> _WORK REQUIRED_:
Wherever a line holds the word "wide", copy that line out.

> _INFORMATION SUPPLIED_:
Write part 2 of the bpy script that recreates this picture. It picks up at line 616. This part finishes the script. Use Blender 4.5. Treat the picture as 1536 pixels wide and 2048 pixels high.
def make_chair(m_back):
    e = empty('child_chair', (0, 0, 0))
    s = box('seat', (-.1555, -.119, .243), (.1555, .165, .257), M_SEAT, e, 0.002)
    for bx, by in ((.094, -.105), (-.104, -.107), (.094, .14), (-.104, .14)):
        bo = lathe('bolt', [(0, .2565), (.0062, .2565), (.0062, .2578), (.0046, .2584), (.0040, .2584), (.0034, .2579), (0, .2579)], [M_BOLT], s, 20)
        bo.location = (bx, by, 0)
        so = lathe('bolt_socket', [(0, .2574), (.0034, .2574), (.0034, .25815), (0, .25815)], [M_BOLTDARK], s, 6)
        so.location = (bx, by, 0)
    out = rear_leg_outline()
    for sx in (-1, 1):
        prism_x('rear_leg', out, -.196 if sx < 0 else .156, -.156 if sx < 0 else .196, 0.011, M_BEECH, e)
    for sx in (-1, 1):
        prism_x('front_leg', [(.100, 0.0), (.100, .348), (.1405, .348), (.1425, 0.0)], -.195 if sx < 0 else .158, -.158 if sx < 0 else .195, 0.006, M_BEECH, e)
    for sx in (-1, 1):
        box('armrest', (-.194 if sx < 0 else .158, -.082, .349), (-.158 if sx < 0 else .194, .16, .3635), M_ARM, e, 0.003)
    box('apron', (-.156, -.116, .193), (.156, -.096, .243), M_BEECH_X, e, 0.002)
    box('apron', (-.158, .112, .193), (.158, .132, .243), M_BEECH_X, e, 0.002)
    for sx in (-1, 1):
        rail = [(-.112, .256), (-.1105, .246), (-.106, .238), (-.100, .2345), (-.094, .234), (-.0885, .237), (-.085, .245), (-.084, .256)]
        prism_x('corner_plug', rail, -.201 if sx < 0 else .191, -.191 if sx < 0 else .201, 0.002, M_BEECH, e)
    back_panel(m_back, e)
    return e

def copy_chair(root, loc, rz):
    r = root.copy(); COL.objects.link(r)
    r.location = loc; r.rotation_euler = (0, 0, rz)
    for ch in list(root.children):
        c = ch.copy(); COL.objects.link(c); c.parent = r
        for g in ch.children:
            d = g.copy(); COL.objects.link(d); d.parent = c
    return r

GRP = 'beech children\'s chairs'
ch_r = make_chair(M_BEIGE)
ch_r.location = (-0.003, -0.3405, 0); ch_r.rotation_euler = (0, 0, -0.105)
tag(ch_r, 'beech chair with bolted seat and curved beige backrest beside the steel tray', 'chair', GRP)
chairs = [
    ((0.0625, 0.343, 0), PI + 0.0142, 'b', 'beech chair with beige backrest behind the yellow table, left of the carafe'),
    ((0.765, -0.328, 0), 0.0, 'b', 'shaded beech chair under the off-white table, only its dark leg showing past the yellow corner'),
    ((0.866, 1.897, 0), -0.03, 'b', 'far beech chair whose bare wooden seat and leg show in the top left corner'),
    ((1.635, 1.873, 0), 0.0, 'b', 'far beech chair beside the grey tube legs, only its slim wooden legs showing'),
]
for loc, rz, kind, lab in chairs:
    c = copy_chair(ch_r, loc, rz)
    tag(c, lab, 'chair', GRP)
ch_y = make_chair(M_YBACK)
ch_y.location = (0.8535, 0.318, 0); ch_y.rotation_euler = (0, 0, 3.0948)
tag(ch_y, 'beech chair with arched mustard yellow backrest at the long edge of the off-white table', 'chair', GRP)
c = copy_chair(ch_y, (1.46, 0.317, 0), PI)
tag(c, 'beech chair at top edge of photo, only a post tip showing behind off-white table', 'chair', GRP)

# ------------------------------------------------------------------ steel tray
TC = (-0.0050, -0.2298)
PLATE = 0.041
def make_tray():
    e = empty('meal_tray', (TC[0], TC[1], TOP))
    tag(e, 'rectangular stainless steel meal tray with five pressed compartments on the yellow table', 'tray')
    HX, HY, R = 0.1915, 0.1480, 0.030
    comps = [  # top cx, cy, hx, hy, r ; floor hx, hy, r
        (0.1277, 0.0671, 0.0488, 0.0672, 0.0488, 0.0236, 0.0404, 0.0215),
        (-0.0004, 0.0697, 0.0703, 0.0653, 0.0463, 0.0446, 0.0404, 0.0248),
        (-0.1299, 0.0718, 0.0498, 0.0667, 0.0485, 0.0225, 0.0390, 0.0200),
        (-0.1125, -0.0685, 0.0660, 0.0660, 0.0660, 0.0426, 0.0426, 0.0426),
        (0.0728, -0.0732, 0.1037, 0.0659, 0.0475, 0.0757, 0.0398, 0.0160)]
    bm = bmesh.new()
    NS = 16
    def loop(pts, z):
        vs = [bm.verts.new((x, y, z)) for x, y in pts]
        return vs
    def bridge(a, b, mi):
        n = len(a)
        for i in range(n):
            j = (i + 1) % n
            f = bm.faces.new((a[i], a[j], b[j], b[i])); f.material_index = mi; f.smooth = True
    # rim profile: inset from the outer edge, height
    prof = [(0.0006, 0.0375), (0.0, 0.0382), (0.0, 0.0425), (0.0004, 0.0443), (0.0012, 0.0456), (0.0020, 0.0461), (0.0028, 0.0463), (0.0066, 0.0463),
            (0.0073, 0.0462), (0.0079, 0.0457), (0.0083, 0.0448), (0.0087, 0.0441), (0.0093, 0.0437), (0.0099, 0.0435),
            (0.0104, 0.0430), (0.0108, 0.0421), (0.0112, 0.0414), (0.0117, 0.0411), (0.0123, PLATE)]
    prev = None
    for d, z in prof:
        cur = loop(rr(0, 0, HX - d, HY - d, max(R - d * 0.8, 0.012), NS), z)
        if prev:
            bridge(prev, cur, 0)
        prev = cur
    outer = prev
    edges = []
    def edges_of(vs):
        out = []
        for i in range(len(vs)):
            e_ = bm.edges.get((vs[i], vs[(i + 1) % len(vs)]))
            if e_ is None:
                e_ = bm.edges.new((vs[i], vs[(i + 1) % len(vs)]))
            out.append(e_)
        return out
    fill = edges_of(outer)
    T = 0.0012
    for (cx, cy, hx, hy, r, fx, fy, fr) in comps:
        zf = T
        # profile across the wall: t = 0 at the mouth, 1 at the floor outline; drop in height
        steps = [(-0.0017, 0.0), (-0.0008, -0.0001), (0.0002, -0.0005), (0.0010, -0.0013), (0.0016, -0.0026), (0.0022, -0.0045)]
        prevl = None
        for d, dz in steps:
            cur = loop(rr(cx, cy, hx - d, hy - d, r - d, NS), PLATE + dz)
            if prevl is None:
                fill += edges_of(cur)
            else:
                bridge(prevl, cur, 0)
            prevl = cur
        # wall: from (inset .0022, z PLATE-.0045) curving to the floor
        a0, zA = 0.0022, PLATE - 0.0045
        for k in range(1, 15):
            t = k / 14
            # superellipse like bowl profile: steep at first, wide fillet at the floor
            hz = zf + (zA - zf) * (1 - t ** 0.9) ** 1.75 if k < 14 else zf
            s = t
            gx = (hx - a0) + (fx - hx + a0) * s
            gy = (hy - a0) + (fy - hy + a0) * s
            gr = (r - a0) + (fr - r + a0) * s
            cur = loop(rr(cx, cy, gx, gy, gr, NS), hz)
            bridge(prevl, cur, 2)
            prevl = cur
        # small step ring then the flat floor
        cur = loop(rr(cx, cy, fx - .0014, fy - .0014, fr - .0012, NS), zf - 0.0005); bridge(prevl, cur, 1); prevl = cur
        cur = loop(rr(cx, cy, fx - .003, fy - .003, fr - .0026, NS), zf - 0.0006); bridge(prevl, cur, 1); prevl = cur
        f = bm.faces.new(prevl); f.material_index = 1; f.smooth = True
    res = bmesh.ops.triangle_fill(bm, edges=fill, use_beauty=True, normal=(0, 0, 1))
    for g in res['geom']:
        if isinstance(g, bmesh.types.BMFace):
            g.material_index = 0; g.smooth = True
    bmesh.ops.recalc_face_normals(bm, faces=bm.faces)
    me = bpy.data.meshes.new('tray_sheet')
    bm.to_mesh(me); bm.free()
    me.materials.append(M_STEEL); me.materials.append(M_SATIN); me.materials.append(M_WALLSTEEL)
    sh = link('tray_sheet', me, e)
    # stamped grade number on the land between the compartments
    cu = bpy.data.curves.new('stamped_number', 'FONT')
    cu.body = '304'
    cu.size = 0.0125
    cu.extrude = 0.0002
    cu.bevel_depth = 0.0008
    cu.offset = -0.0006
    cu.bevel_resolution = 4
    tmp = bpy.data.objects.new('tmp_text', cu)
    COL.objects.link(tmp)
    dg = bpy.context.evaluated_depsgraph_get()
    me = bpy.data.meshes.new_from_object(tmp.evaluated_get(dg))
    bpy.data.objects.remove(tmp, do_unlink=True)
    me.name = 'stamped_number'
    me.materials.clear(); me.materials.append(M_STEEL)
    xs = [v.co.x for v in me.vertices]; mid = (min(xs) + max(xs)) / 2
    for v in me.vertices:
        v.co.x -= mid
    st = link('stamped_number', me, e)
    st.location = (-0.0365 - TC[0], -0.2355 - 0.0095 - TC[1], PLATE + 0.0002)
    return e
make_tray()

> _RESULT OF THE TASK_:
Write part 2 of the bpy script that recreates this picture. It picks up at line 616. This part finishes the script. Use Blender 4.5. Treat the picture as 1536 pixels wide and 2048 pixels high.
            # superellipse like bowl profile: steep at first, wide fillet at the floor